> _Given problem_: Retype the data exactly, from its first line to the line containing "RNG = np.random.default_rng(11)", including both, and skip any picture.

> _Dataset content_:
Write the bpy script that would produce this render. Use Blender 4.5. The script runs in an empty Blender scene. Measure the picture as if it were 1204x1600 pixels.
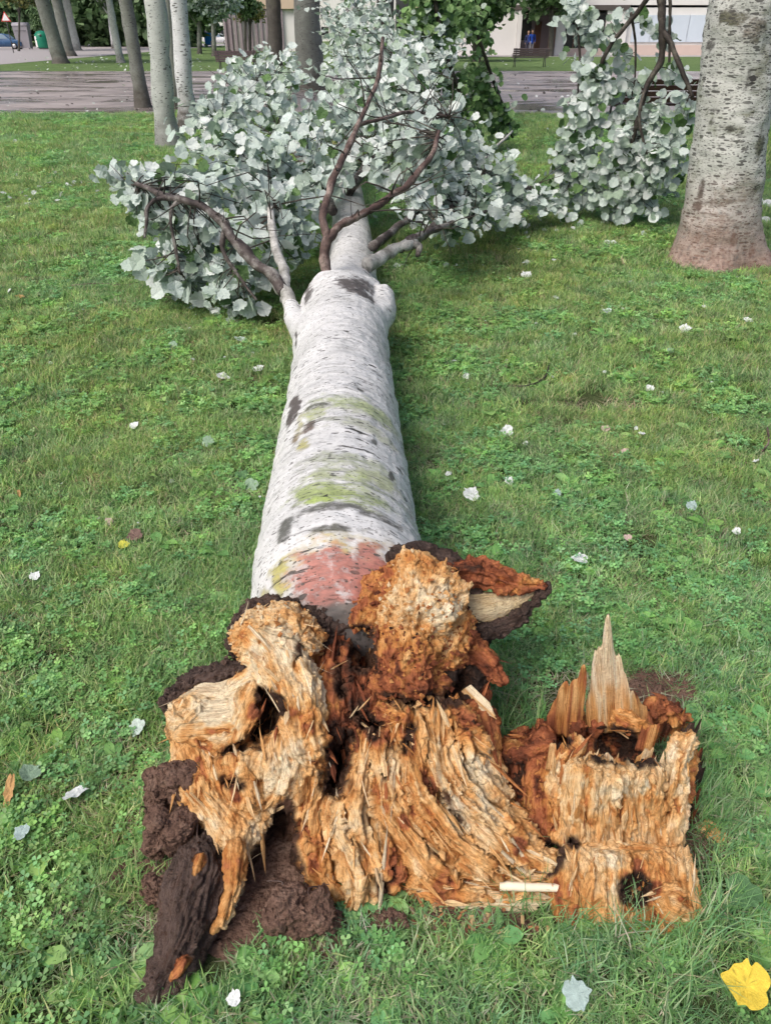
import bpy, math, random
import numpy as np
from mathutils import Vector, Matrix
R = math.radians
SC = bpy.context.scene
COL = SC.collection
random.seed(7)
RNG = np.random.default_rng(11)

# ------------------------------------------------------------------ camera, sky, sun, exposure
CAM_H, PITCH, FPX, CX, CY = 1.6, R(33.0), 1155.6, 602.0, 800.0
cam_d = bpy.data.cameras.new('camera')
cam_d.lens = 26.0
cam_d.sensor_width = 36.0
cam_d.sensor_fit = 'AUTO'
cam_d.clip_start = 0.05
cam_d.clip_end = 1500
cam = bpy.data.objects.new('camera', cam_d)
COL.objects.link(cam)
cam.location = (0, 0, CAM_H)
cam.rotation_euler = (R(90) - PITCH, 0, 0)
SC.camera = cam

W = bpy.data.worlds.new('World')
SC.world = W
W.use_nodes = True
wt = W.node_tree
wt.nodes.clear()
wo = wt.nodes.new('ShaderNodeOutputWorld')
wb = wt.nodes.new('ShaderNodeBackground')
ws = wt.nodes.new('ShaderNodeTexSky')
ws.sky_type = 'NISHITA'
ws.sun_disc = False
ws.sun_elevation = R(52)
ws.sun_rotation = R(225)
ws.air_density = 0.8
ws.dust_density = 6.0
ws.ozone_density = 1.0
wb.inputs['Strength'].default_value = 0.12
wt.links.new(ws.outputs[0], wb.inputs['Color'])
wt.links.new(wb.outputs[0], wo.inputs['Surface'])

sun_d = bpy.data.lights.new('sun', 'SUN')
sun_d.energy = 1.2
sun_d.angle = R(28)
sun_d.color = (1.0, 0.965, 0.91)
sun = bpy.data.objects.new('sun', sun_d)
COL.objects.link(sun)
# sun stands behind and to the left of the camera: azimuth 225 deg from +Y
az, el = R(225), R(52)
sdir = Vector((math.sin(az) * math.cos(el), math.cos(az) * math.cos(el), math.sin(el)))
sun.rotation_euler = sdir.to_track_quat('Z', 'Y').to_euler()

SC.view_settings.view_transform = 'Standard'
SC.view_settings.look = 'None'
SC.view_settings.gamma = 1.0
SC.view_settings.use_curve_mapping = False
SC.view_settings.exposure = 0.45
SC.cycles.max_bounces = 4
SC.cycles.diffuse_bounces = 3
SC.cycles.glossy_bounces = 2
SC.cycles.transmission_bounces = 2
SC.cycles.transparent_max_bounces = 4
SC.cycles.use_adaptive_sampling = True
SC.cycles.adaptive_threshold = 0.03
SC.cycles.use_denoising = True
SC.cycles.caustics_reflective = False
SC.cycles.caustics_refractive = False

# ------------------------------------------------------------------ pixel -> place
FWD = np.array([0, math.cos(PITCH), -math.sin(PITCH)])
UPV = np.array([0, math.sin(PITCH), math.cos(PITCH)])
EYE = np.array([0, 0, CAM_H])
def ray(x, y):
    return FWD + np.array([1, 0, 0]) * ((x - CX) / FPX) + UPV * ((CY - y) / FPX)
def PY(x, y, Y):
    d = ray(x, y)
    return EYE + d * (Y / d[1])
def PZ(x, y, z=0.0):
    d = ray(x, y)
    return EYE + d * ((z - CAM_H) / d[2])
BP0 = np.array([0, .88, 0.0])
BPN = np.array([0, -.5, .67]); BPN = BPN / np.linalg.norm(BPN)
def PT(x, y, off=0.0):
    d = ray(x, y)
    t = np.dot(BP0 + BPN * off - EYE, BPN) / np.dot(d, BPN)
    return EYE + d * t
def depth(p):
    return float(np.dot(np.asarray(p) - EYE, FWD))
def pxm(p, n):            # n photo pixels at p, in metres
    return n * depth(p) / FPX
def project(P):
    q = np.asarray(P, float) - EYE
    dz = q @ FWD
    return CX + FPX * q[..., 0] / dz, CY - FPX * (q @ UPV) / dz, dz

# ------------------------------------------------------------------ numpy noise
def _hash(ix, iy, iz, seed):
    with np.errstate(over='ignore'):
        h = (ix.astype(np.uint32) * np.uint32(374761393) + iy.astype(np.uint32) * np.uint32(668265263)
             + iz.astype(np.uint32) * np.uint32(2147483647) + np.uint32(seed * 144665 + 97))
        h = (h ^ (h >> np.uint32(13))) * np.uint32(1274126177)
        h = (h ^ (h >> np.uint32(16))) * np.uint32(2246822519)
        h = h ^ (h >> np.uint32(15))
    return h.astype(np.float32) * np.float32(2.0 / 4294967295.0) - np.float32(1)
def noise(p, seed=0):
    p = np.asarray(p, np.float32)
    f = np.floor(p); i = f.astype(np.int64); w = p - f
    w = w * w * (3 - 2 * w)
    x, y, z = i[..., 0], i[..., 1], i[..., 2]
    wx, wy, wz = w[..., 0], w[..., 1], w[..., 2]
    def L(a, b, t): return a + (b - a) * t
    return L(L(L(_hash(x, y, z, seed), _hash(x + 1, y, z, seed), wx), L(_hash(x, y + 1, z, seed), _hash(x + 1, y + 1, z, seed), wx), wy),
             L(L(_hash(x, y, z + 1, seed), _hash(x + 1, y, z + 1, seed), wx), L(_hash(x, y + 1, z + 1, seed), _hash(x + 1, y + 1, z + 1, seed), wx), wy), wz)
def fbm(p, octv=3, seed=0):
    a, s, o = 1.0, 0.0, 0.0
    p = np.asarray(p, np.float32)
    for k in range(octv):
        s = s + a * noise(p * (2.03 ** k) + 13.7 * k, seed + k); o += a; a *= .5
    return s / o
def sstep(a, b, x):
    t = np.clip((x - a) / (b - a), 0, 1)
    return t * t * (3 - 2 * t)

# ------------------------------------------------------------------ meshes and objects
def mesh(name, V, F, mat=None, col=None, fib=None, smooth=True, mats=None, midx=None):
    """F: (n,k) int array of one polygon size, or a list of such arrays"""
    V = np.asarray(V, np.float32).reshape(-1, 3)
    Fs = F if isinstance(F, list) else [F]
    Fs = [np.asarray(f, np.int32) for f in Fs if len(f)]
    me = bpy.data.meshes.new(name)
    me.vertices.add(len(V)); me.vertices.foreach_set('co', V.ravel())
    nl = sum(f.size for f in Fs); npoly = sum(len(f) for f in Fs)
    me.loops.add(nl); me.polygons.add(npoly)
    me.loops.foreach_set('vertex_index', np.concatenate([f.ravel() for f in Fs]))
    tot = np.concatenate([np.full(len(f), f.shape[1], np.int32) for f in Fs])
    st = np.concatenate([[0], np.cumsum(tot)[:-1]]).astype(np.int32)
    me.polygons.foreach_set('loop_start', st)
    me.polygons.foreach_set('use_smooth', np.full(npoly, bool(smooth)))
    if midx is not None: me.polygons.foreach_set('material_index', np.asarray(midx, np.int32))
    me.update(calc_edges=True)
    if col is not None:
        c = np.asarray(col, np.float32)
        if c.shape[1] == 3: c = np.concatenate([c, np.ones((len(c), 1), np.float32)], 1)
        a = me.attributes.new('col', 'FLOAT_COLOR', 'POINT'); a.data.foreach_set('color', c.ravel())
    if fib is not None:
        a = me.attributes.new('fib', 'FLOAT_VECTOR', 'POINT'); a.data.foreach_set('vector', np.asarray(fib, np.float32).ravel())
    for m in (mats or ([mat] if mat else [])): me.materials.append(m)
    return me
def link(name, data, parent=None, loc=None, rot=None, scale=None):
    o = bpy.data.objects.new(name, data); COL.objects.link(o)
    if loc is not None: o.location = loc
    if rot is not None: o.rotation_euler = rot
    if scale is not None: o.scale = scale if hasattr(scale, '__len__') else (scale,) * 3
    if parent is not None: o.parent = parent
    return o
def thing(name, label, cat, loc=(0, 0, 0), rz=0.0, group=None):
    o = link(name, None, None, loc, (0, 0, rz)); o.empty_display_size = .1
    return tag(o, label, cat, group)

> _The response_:
Write the bpy script that would produce this render. Use Blender 4.5. The script runs in an empty Blender scene. Measure the picture as if it were 1204x1600 pixels.
import bpy, math, random
import numpy as np
from mathutils import Vector, Matrix
R = math.radians
SC = bpy.context.scene
COL = SC.collection
random.seed(7)
RNG = np.random.default_rng(11)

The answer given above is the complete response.